Share with others:

Too often, we compare ourselves with…

  • eloquent, powerful preachers
  • wise, experienced counselors
  • heroic, widely traveled missionaries
  • wealthy, influential leaders
  • popular, charismatic trendsetters, and
  • knowledgeable, degreed scholars.

They seem so skilled, so much better equipped for effective evangelism. We feel so inferior that we quit, leaving the task of evangelizing to the experts. Such comparisons are foolish (2 Corinthians 10:12). Worse, they work against the Great Commission’s perfect plan.
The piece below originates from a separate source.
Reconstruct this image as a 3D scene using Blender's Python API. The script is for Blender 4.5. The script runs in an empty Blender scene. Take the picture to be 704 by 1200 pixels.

Jesus engaged every Christian—even ordinary Christians, even new Christians, even less talented Christians—in making disciples for very important reasons.

The Lord wants to rescue every person on earth (Mark 16:15; 1 Timothy 2:4; 2 Peter 3:9). How many individuals are in your town and your nation? The earth’s total population is rocketing past eight billion! To reach so many individuals, Jesus deploys His full workforce, not just a few elites. He strengthens His team by giving its members different gifts (Romans 12:4-8; 1 Peter 4:10-11). He places them for contact with all sorts of people: men and women, young and old, poor and rich, educated and uneducated, gifted and ungifted, healthy and unhealthy, reputable and despised, successful and failing.